Nearly every US reinsurance arbitration includes a Confidentiality Agreement. The vast majority of those confidentiality agreements are based on the ARIAS•U.S. Confidentiality Agreement and Protective Order model form. Most confidentiality agreements provide that disclosure may be made “as is necessary in connection with court proceedings relating to any aspect of the arbitration, including but not limited to motions to confirm, modify, vacate or enforce an award issued in this arbitration.” Most also provide that “[i]n connection with any disclosures pursuant to [court proceedings], the parties agree, subject to court approval, that all submissions of Arbitration Information to a court shall be sealed and/or redacted so as to limit disclosure of Arbitration Information.” So how well do these provisions hold up in court when a motion to seal is made?

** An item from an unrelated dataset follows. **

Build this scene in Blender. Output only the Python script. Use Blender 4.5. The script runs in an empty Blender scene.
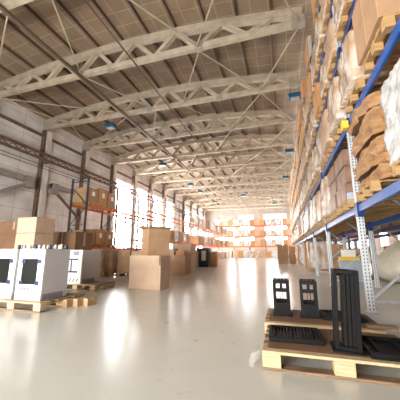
import bpy, math, random
from mathutils import Matrix, Vector
random.seed(7)
C = bpy.context.scene.collection
sc = bpy.context.scene
PI = math.pi
ORD = ['first','second','third','fourth','fifth','sixth','seventh','eighth','ninth','tenth','eleventh','twelfth','thirteenth','fourteenth','fifteenth','sixteenth','seventeenth','eighteenth','nineteenth','twentieth']

# ------------------------------------------------------------------ materials
def mat(name, col, rough=.6, metal=0, noise=0, nscale=6, col2=None, bump=0, bscale=40, stretch=None, alpha=None, coat=0, spec=.5):
    m = bpy.data.materials.new(name); m.use_nodes = True
    nt = m.node_tree; b = nt.nodes['Principled BSDF']
    b.inputs['Base Color'].default_value = (*col, 1); b.inputs['Roughness'].default_value = rough
    b.inputs['Metallic'].default_value = metal; b.inputs['Specular IOR Level'].default_value = spec
    if coat: b.inputs['Coat Weight'].default_value = coat
    tc = nt.nodes.new('ShaderNodeTexCoord'); mp = nt.nodes.new('ShaderNodeMapping')
    nt.links.new(tc.outputs['Object'], mp.inputs[0])
    if stretch: mp.inputs['Scale'].default_value = stretch
    if noise:
        n = nt.nodes.new('ShaderNodeTexNoise'); n.inputs['Scale'].default_value = nscale; n.inputs['Detail'].default_value = 4
        nt.links.new(mp.outputs[0], n.inputs[0])
        r = nt.nodes.new('ShaderNodeValToRGB')
        c2 = col2 or tuple(c*(1-noise) for c in col)
        r.color_ramp.elements[0].position = .35; r.color_ramp.elements[1].position = .65
        r.color_ramp.elements[0].color = (*c2, 1); r.color_ramp.elements[1].color = (*col, 1)
        nt.links.new(n.outputs[0], r.inputs[0]); nt.links.new(r.outputs[0], b.inputs['Base Color'])
    if bump:
        n2 = nt.nodes.new('ShaderNodeTexNoise'); n2.inputs['Scale'].default_value = bscale
        nt.links.new(mp.outputs[0], n2.inputs[0])
        bp = nt.nodes.new('ShaderNodeBump'); bp.inputs['Strength'].default_value = bump; bp.inputs['Distance'].default_value = .02
        nt.links.new(n2.outputs[0], bp.inputs['Height']); nt.links.new(bp.outputs[0], b.inputs['Normal'])
    return m

M = {}
M['card'] = mat('cardboard', (.42,.25,.14), .8, noise=.18, nscale=3, bump=.1)
M['card_pale'] = mat('cardboard_pale', (.52,.36,.25), .8, noise=.12, nscale=3, bump=.1)
M['card_dark'] = mat('cardboard_dark', (.20,.105,.055), .8, noise=.2, nscale=3)
M['card_orange'] = mat('cardboard_orange', (.52,.265,.11), .8, noise=.15, nscale=3)
M['card_purple'] = mat('carton_wrapped_brown', (.30,.17,.12), .35, noise=.35, nscale=5, bump=.4, bscale=9)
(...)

In TIG Insurance Co. v. National Union Fire Insurance Co. of Pittsburgh, P.A., No. 19 Civ. 10238 (PAE), 2019 U.S. Dist. LEXIS 205120 (S.D.N.Y. Nov. 25, 2019), the court addressed an unopposed petition to confirm an arbitration award and an unopposed motion to seal the arbitration award and redact sections of the petition. The court, in some detail, went through the confirmation analysis (and granted confirmation) and the request to seal. Following a long line of cases in the New York federal courts (the court cited 7 cases), the court denied the motion to seal and ordered the parties to file unredacted copies of the award and petition.

So what did the court think of the confidentiality agreement that the parties relied upon as the basis for the motion to seal? Not much. First, said the court, the confidentiality agreement is not binding on the court. Moreover, said the court, the confidentiality agreement does not by its terms require that the matter proceed under seal. The court quoted most of the language from the model agreement above, noting that “information may be” disclosed in court proceedings and that sealing was subject to the court’s approval. Thus, said the court, “as the plain text of the agreement acknowledges, it is up to the Court independently to determine whether the parties’ desire to seal the arbitration information in this petition overcomes the weighty presumption that the ‘public should have access to the proceedings and documents of courts.'” (citations omitted). In detail, the court went through the three-step test to see if the presumption of public access was overcome and found that it was not even close.

The court concluded that “by availing themselves of the judicial process, the parties must also contend with the values of transparency and public access which undergird its legitimacy.” (citations omitted).

This all begs the question of whether it makes sense to petition the court to confirm an arbitration award when the award has been satisfied already, if one of the goals of arbitration is to maintain confidentiality. Not every jurisdiction rules this way, but this is clearly a significant trend in many jurisdictions.